- **Exercise directions**:
In the material below, please retype the lines from the very first through the one with "return 800 +", exactly and without pictures.

------------------------

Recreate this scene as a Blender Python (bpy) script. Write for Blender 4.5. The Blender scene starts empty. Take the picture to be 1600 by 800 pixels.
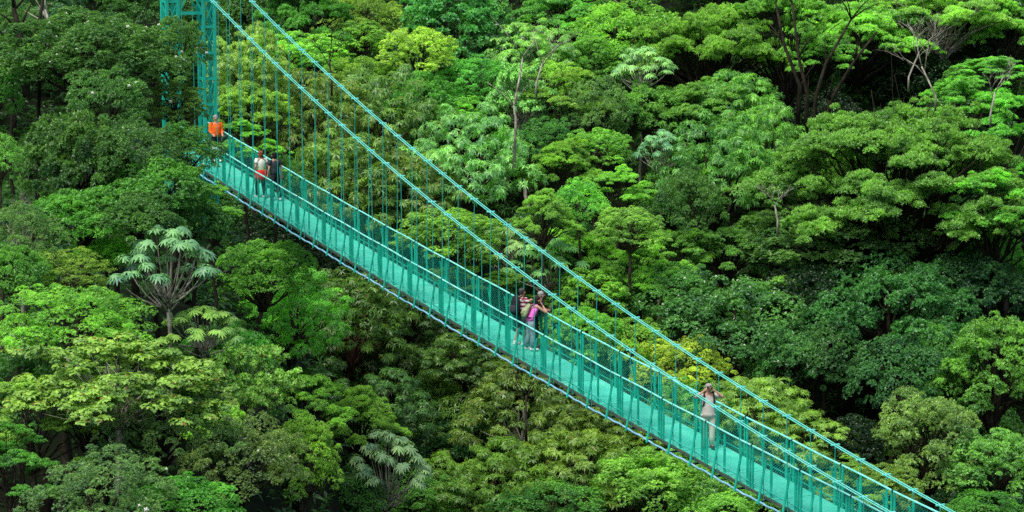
import bpy, math, random
import numpy as np
from mathutils import Vector, Matrix, Euler

scene = bpy.context.scene
col = scene.collection
R_ = random.Random(7)
PI = math.pi

# ------------------------------------------------------------------ camera frame
F_PX, PITCH = 4000.0, 0.14
cT, sT = math.cos(PITCH), math.sin(PITCH)

def at(px, py, d):
    """world point seen at photo pixel px,py (1600x800) at depth d metres"""
    x = (px - 800) / F_PX * d
    u = (400 - py) / F_PX * d
    return Vector((x, d * cT + u * sT, u * cT - d * sT))

def to_px(p):
    d = p[1] * cT - p[2] * sT
    u = p[2] * cT + p[1] * sT
    return 800 + F_PX * p[0] / d, 400 - F_PX * u / d, d

def lerp(a, b, t): return a + (b - a) * t
def sstep(a, b, x):
    t = min(1, max(0, (x - a) / (b - a)))
    return t * t * (3 - 2 * t)

# ------------------------------------------------------------------ scene helpers
def tag(o, label=None, cat=None, group=None, kind=None):
    if label: o['label'] = label
    if cat: o['category'] = cat
    if group: o['group'] = group
    if kind: o['kind'] = kind
    return o

def empty(name, loc=(0, 0, 0), rz=0.0):
    o = bpy.data.objects.new(name, None)
    o.empty_display_size = .2
    col.objects.link(o)
    o.location = loc
    o.rotation_euler = (0, 0, rz)
    return o

def link_mesh(name, me, parent=None, mat=None):
    o = bpy.data.objects.new(name, me)
    col.objects.link(o)
    if mat is not None and not me.materials: me.materials.append(mat)
    if parent is not None: o.parent = parent
    return o

class MB:
    def __init__(s): s.v = []; s.f = []; s.uv = []
    def add(s, vs, fs):
        b = len(s.v)
        s.v += [tuple(v) for v in vs]
        s.f += [tuple(b + i for i in f) for f in fs]
    def box(s, c, ax, ay, az):
        """box centred c with half-axis vectors"""
        c = Vector(c); ax = Vector(ax); ay = Vector(ay); az = Vector(az)
        vs = [c + sx * ax + sy * ay + sz * az for sx in (-1, 1) for sy in (-1, 1) for sz in (-1, 1)]
        s.add(vs, [(0, 1, 3, 2), (4, 6, 7, 5), (0, 4, 5, 1), (2, 3, 7, 6), (0, 2, 6, 4), (1, 5, 7, 3)])
    def bar(s, a, b, wv, t):
        """flat bar from a to b; wv = half width vector; t = half thickness"""
        a = Vector(a); b = Vector(b); wv = Vector(wv)
        d = (b - a)
        n = d.cross(wv)
        if n.length < 1e-9: n = Vector((0, 0, 1))
        n = n.normalized() * t
        s.box((a + b) / 2, d / 2, wv, n)
    def tube(s, pts, rad, n=6, cap=True):
        pts = [Vector(p) for p in pts]
        if not hasattr(rad, '__len__'): rad = [rad] * len(pts)
        base = len(s.v)
        prev = None
        for i, p in enumerate(pts):
            t = (pts[min(i + 1, len(pts) - 1)] - pts[max(i - 1, 0)])
            t = t.normalized() if t.length > 1e-9 else Vector((0, 0, 1))
            if prev is None:
                u = t.orthogonal().normalized()
            else:
                u = (prev - t * prev.dot(t))
                u = u.normalized() if u.length > 1e-6 else t.orthogonal().normalized()
            prev = u
            w = t.cross(u)
            for k in range(n):
                a = 2 * PI * k / n
                s.v.append(tuple(p + (u * math.cos(a) + w * math.sin(a)) * rad[i]))
        for i in range(len(pts) - 1):
            for k in range(n):
                k2 = (k + 1) % n
                s.f.append((base + i * n + k, base + i * n + k2, base + (i + 1) * n + k2, base + (i + 1) * n + k))
        if cap:
            s.f.append(tuple(base + k for k in reversed(range(n))))
            s.f.append(tuple(base + (len(pts) - 1) * n + k for k in range(n)))
    def rings(s, rs, n=14):
        """loft of ellipses (centre, half width x, half depth y, optional y-shear)"""
        base = len(s.v)
        for (c, a, b) in rs:
            for k in range(n):
                t = 2 * PI * k / n
                s.v.append((c[0] + a * math.cos(t), c[1] + b * math.sin(t), c[2]))
        m = len(rs)
        for i in range(m - 1):
            for k in range(n):
                k2 = (k + 1) % n
                s.f.append((base + i * n + k, base + i * n + k2, base + (i + 1) * n + k2, base + (i + 1) * n + k))
        s.f.append(tuple(base + k for k in reversed(range(n))))
        s.f.append(tuple(base + (m - 1) * n + k for k in range(n)))
    def ball(s, c, r, n=10, m=7, sx=1, sy=1, sz=1):
        rs = []
        for j in range(m):
            a = -PI / 2 + PI * (j + .5) / m
            rs.append(((c[0], c[1], c[2] + r * sz * math.sin(a)), r * sx * math.cos(a), r * sy * math.cos(a)))
        s.rings(rs, n)
    def mesh(s, name, mat=None, smooth=False):
        me = bpy.data.meshes.new(name)
        me.from_pydata(s.v, [], s.f)
        if mat: me.materials.append(mat)
        if smooth:
            me.polygons.foreach_set('use_smooth', [True] * len(me.polygons))
        me.update()
        return me
    def build(s, name, mat, parent=None, smooth=False):
        return link_mesh(name, s.mesh(name, mat, smooth), parent)

# ------------------------------------------------------------------ materials
def new_mat(name):
    m = bpy.data.materials.new(name)
    m.use_nodes = True
    nt = m.node_tree
    nt.nodes.clear()
    out = nt.nodes.new('ShaderNodeOutputMaterial')
    return m, nt, out
def N(nt, typ, **kw):
    n = nt.nodes.new(typ)
    for k, v in kw.items(): setattr(n, k, v)
    return n

def paint(name, c1, c2, rough=.5, scale=6.0, spec=.4, contrast=(.35, .7), bump=0.0, metallic=0):
    m, nt, out = new_mat(name)
    L = nt.links
    p = N(nt, 'ShaderNodeBsdfPrincipled')
    tc = N(nt, 'ShaderNodeTexCoord')
    nz = N(nt, 'ShaderNodeTexNoise')
    nz.inputs['Scale'].default_value = scale
    nz.inputs['Detail'].default_value = 6
    cr = N(nt, 'ShaderNodeValToRGB')
    cr.color_ramp.elements[0].position = contrast[0]; cr.color_ramp.elements[1].position = contrast[1]
    cr.color_ramp.elements[0].color = (*c1, 1); cr.color_ramp.elements[1].color = (*c2, 1)
    L.new(tc.outputs['Object'], nz.inputs['Vector'])
    L.new(nz.outputs['Fac'], cr.inputs['Fac'])
    L.new(cr.outputs['Color'], p.inputs['Base Color'])
    p.inputs['Roughness'].default_value = rough
    p.inputs['Specular IOR Level'].default_value = spec
    p.inputs['Metallic'].default_value = metallic
    if bump:
        b = N(nt, 'ShaderNodeBump'); b.inputs['Strength'].default_value = bump
        L.new(nz.outputs['Fac'], b.inputs['Height']); L.new(b.outputs['Normal'], p.inputs['Normal'])
    L.new(p.outputs['BSDF'], out.inputs['Surface'])
    return m

M = {}
M['paint_dark'] = paint('turquoise_steel', (0.004, .31, .215), (.014, .49, .345), .45, 3.0)
M['paint_rail'] = paint('pale_toplit_turquoise_rail', (.15, .66, .57), (.30, .83, .75), .35, 5.0)  # pale paint, part of its brightness standing in for light from above
M['paint_cable'] = paint('pale_turquoise_cable', (.09, .56, .47), (.20, .72, .63), .4, 6.0)
M['paint_rod'] = paint('turquoise_rod', (0.012, .32, .24), (.035, .48, .38), .45, 4.0)
M['paint_tower'] = paint('turquoise_tower_paint', (0.008, .38, .275), (.02, .54, .40), .5, 1.5)
M['pipe_blue'] = paint('pale_blue_pipe', (.12, .34, .46), (.26, .52, .68), .4, 4.0)
M['rust'] = paint('rusty_brown_edge', (.02, .07, .055), (.09, .10, .075), .8, 5.0)
M['joint'] = paint('dark_joint_clamp', (.006, .02, .02), (.01, .06, .05), .6, 8.0)
M['backstay'] = paint('dark_steel_wire', (.02, .03, .03), (.04, .06, .05), .5, 4)

def deck_mat():
    m, nt, out = new_mat('turquoise_deck_plate')
    L = nt.links
    p = N(nt, 'ShaderNodeBsdfPrincipled')
    uv = N(nt, 'ShaderNodeUVMap')
    nz = N(nt, 'ShaderNodeTexNoise'); nz.inputs['Scale'].default_value = 1.3; nz.inputs['Detail'].default_value = 9; nz.inputs['Roughness'].default_value = .65
    cr = N(nt, 'ShaderNodeValToRGB')
    e = cr.color_ramp.elements
    e[0].position = .3; e[0].color = (.035, .47, .34, 1)
    e[1].position = .72; e[1].color = (.12, .68, .51, 1)
    e2 = cr.color_ramp.elements.new(.5); e2.color = (.065, .58, .43, 1)
    L.new(uv.outputs['UV'], nz.inputs['Vector']); L.new(nz.outputs['Fac'], cr.inputs['Fac'])
    # pale scuffed patches
    n2 = N(nt, 'ShaderNodeTexNoise'); n2.inputs['Scale'].default_value = .7; n2.inputs['Detail'].default_value = 10; n2.inputs['Roughness'].default_value = .7
    mp = N(nt, 'ShaderNodeMapping'); mp.inputs['Location'].default_value = (11, 3, 0); mp.inputs['Scale'].default_value = (1, 2.2, 1)
    L.new(uv.outputs['UV'], mp.inputs['Vector']); L.new(mp.outputs['Vector'], n2.inputs['Vector'])
    r2 = N(nt, 'ShaderNodeValToRGB'); r2.color_ramp.elements[0].position = .56; r2.color_ramp.elements[1].position = .78
    L.new(n2.outputs['Fac'], r2.inputs['Fac'])
    mx = N(nt, 'ShaderNodeMix', data_type='RGBA'); mx.inputs['B'].default_value = (.26, .62, .47, 1)
    ml = N(nt, 'ShaderNodeMath', operation='MULTIPLY'); ml.inputs[1].default_value = .6
    L.new(r2.outputs['Color'], ml.inputs[0]); L.new(ml.outputs[0], mx.inputs['Factor']); L.new(cr.outputs['Color'], mx.inputs['A'])
    # expanded-metal cross ribs
    wv = N(nt, 'ShaderNodeTexWave'); wv.inputs['Scale'].default_value = 4.0; wv.inputs['Distortion'].default_value = .3
    L.new(uv.outputs['UV'], wv.inputs['Vector'])
    oi = N(nt, 'ShaderNodeObjectInfo')
    mr = N(nt, 'ShaderNodeMapRange'); mr.inputs['To Min'].default_value = .80; mr.inputs['To Max'].default_value = 1.06
    L.new(oi.outputs['Random'], mr.inputs['Value'])
    m2 = N(nt, 'ShaderNodeMath', operation='MULTIPLY_ADD'); m2.inputs[1].default_value = .10; m2.inputs[2].default_value = -.05
    L.new(wv.outputs['Fac'], m2.inputs[0])
    ad = N(nt, 'ShaderNodeMath', operation='ADD'); L.new(m2.outputs[0], ad.inputs[0]); L.new(mr.outputs[0], ad.inputs[1])
    mx2 = N(nt, 'ShaderNodeVectorMath', operation='SCALE'); L.new(mx.outputs['Result'], mx2.inputs[0]); L.new(ad.outputs[0], mx2.inputs['Scale'])
    L.new(mx2.outputs[0], p.inputs['Base Color'])
    p.inputs['Roughness'].default_value = .55
    L.new(p.outputs['BSDF'], out.inputs['Surface'])
    return m
M['deck'] = deck_mat()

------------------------

- **Output for this task**:
Recreate this scene as a Blender Python (bpy) script. Write for Blender 4.5. The Blender scene starts empty. Take the picture to be 1600 by 800 pixels.
import bpy, math, random
import numpy as np
from mathutils import Vector, Matrix, Euler

scene = bpy.context.scene
col = scene.collection
R_ = random.Random(7)
PI = math.pi

# ------------------------------------------------------------------ camera frame
F_PX, PITCH = 4000.0, 0.14
cT, sT = math.cos(PITCH), math.sin(PITCH)

def at(px, py, d):
    """world point seen at photo pixel px,py (1600x800) at depth d metres"""
    x = (px - 800) / F_PX * d
    u = (400 - py) / F_PX * d
    return Vector((x, d * cT + u * sT, u * cT - d * sT))

def to_px(p):
    d = p[1] * cT - p[2] * sT
    u = p[2] * cT + p[1] * sT
    return 800 + F_PX * p[0] / d, 400 - F_PX * u / d, d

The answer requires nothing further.